First, learn the pump math. One pump of hazelnut syrup is ~20 calories and ~5 grams of added sugar. The default count climbs with drink size: three pumps in tall, four in grande, five in venti hot, six in venti iced. That alone can swing a drink from light treat to sugar bomb.

Second, speak up at the register or in the app. “Grande iced hazelnut latte, two pumps hazelnut, oat milk” is clear. You trimmed roughly 40 syrup calories and around 10 grams of added sugar compared with the default. You didn’t have to ditch flavor, espresso strength, or creaminess.

Third, watch total sugar across the day, not just in one drink. The CDC and the Dietary Guidelines for Americans both push the idea that added sugars should stay below 10% of daily calories, which lands near 50 grams for a 2,000-calorie day. That’s about 12 teaspoons. A venti iced drink with six hazelnut pumps and sweet cold foam can chew through most of that before lunch. The American Heart Association goes even tighter for long-term heart health: 25 grams added sugar for most women, 36 grams for most men, per day. Those limits are easy to overshoot with flavored coffee drinks alone.
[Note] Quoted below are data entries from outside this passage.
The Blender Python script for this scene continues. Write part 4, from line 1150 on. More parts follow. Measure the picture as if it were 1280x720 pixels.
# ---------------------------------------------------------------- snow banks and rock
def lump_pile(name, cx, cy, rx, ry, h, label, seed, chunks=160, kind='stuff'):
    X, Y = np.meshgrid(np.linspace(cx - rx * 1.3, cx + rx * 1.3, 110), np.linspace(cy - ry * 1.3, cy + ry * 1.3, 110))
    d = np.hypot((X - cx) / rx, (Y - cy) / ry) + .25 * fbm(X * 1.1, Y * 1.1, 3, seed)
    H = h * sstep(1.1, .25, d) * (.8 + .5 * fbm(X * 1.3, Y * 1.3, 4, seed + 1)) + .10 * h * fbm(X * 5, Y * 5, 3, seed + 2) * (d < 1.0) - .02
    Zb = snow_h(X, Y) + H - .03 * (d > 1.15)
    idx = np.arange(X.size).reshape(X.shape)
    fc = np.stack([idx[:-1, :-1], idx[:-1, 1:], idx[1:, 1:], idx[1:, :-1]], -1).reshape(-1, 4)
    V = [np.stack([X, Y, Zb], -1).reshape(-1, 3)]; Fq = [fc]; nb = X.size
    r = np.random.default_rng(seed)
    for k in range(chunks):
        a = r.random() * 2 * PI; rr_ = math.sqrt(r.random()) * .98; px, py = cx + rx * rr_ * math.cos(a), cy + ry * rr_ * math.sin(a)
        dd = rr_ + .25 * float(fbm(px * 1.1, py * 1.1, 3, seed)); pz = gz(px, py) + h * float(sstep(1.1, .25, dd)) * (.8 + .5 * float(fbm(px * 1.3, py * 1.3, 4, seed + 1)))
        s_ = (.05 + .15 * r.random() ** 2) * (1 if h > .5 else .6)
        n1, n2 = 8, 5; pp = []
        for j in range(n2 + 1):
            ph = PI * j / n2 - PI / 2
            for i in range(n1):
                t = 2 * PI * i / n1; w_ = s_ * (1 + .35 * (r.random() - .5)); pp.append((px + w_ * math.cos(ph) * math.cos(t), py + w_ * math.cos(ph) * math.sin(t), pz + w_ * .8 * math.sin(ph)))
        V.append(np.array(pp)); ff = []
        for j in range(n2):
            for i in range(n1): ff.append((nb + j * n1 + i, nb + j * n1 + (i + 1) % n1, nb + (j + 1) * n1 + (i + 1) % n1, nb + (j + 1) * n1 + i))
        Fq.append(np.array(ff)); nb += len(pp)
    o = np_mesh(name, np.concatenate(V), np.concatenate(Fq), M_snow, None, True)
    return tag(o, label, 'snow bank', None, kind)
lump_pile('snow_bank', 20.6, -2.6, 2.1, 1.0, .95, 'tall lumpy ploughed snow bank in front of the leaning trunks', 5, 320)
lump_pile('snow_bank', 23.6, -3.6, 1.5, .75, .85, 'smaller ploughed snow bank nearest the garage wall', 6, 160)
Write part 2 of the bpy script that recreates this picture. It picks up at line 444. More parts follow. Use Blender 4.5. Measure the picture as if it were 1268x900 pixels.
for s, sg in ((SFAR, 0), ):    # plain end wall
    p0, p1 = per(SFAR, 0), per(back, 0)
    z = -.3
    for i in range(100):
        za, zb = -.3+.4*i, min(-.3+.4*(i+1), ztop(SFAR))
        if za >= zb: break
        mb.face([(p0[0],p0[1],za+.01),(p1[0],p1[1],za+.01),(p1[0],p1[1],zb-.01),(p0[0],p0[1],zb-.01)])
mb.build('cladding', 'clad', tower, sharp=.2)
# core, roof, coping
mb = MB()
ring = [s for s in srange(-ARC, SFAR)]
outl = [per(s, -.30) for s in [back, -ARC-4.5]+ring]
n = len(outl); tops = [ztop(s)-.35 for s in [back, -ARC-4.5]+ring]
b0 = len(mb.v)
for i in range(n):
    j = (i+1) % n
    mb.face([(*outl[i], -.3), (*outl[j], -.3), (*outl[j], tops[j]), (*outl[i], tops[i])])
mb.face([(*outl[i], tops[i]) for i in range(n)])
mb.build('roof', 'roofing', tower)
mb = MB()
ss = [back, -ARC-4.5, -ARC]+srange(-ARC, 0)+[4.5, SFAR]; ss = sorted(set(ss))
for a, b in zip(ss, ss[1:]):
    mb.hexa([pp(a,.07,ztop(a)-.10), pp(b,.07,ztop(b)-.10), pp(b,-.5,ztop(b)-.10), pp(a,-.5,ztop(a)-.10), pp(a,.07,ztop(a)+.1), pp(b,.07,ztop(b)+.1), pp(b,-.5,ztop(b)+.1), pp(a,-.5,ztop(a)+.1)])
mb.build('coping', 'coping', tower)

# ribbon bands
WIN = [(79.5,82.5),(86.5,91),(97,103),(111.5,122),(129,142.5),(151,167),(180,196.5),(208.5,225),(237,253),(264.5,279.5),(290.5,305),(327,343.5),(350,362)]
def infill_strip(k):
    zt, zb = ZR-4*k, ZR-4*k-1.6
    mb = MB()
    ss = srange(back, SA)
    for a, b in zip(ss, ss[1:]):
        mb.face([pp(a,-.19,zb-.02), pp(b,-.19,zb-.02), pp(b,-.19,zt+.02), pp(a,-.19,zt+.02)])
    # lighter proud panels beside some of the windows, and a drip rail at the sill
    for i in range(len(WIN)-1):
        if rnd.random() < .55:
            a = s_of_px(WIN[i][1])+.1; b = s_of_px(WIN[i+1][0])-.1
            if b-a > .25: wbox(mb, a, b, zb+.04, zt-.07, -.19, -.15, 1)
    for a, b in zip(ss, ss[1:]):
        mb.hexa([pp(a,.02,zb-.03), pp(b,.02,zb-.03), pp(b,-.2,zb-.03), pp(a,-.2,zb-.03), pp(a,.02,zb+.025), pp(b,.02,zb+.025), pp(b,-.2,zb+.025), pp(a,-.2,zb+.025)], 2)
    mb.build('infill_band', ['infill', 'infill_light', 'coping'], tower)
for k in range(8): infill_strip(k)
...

If you want a bigger picture of your day, check our daily calorie intake recommendation guide next. It shows how drink calories, snack calories, and meal calories stack across a normal day instead of living in separate buckets.

Last point: hazelnut syrup isn’t “bad.” It’s just concentrated sugar. When you know the per-pump calorie math, you get to pick the sweet spot you’re happy with. Sometimes that’s one pump in a tall cold brew. Sometimes that’s six pumps in a venti iced shaken espresso with oat milk, extra drizzle, no shame. You’re the one drinking it.